Endlosschleife im Käfig  
Die Zelle 1 ist der Auftakt: Mirko Baselgias Video «Lupus» zeigt das Leid eines Wolfes, der in seinem Käfig endlos im Kreis läuft. Der junge Künstler aus dem Bündnerland war von diesem Tier in einem Belgrader Zoo so bewegt, dass er die Szene ohne klare Absichten mit seiner kleinen Fotokamera festhielt. Jetzt kommt das Video in der Ausstellung zum Einsatz und wurde dafür mit der Vertonung der elf Cellos des berühmten «Va, pensiero» (Gefangenenchor) unterlegt. Die Beziehung zwischen Video und der kleinen, rustikal eingerichteten Zelle, in der es gezeigt wird, braucht keine Worte.

Lebenslänglich
Die Zelle 8 im zweiten Stock ist eine Wildmönchsklause. Eine Klause bietet Raum für geistige Arbeit und ermöglicht innere Auseinandersetzungen mit der Welt, Eindrücken, Einfällen – und mit sich selber. Der Willisauer Künstler Franz Steinmann schafft eine solche Klause, indem er seine Skizzenbücher für Denkanstösse und Inspiration zur Verfügung stellt. Diese Unikate beinhalten Wortspiele, Bilder, Zeichnungen, kurz: Schnipsel aus dem Alltag, die Steinmann neu zusammensetzt und collageartig anordnet, wodurch sie ihren ursprünglichen Sinn verlieren. Das vermeintlich Gegebene und Gewisse unseres Lebens wird so auf den Kopf gestellt und zwingt uns dazu, die Dinge immer wieder neu zu betrachten: «Es ist ein lebenslanger Erkenntnisprozess. 1970 habe ich damit angefangen, die Bücher mit dem zu füllen, was mich beschäftigt und das geht immer weiter.» Das Prädikat lebenslänglich erhält hier eine ganz neue Bedeutung. Steinmann lädt ein, die Gefangenschaft in einer Zelle als Chance für innere Freiheit zu betrachten.

Drumherum
Beim Ausstellungsbesuch sind nicht nur zufriedene Besucherinnen und Besucher zu sehen, sondern auch zufriedene Vereinsmitglieder.
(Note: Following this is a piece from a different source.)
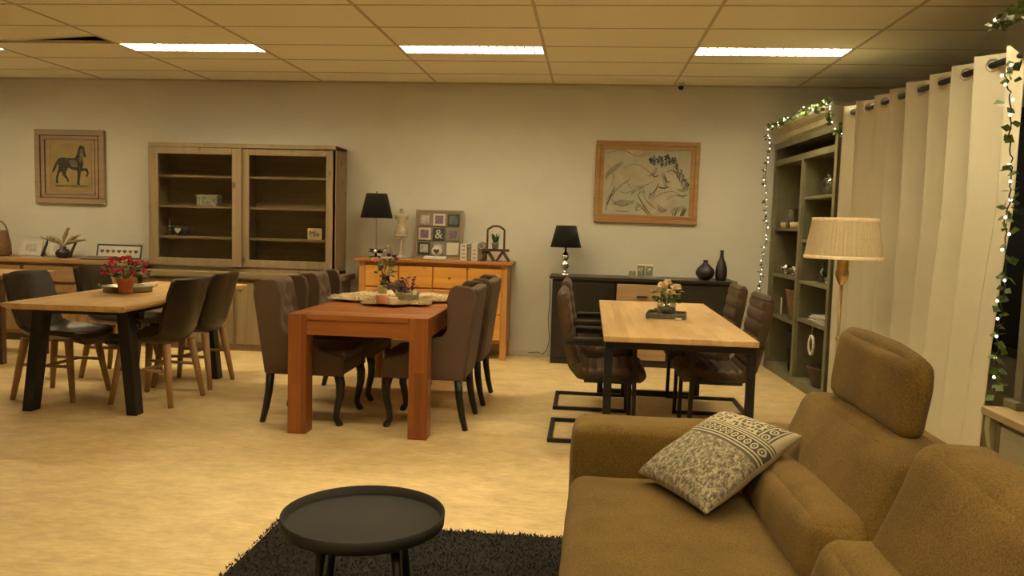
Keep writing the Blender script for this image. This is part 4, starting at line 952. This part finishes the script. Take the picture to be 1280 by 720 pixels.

ArtWillisau organisierte die Ausstellung und es gelingt ihnen damit, ein einmaliges Kunstprojekt in Willisau zu lancieren. An der Vernissage ist das grosse Engagement des Vereins spürbar: Die Präsidentin Romy Lipp nimmt sich Zeit, um den Interessierten die Kunstbeiträge näher zu bringen und im Zelt auf dem Vorplatz werden alle mit Wein und anderen Köstlichkeiten versorgt.
Ein weiteres Highlight ist die Dachterrasse, deren Wände das Kollektiv QueenKong und Apollo 7 in reizvollem Farb- und Motivgegensatz besprayt hat. Bei der Vernissage zeigt sich, dass nebst dem Zelt auch dieser Raum gerne als Aufenthaltsort genutzt wird und sich dort die Besucherinnen und Besucher über das Gesehene austauschen. Die Dachterrasse ist aber noch mehr: An jedem Ausstellungssamstag findet hier ein Austausch mit Expertinnen und Experten zum Thema Gefängnis und Strafrecht statt, der vom Verein Aktion Kultur Willisau (AKW) organisiert wird. AKW hat zudem bei der Ausstellungsbegleitung mitgewirkt. Beispielsweise regen in der Gefängnisküche Fragen zum Thema Freiheit und Gefangenschaft zum Nachdenken an: «Wer oder was gehört deiner Meinung nach hinter Gitter?» Die Antworten können direkt an die Wände, an den Boden oder in die Schränke geschrieben werden, da das Gefängnis in naher Zukunft abgerissen wird. Wer also die einmalige Chance verpasst, das Gebäude einmal von innen zu sehen und gleichzeitig zeitgenössiche Kunst vom Feinsten zu erleben, ist selber schuld.

von Eva Lichtsteiner

Ausstellungsdauer: 16. Oktober bis 8. November. Öffnungszeiten: Freitag, 17 bis 21 Uhr, Samstag, 10 bis 16 Uhr, Sonntag, 10 bis 16 Uhr.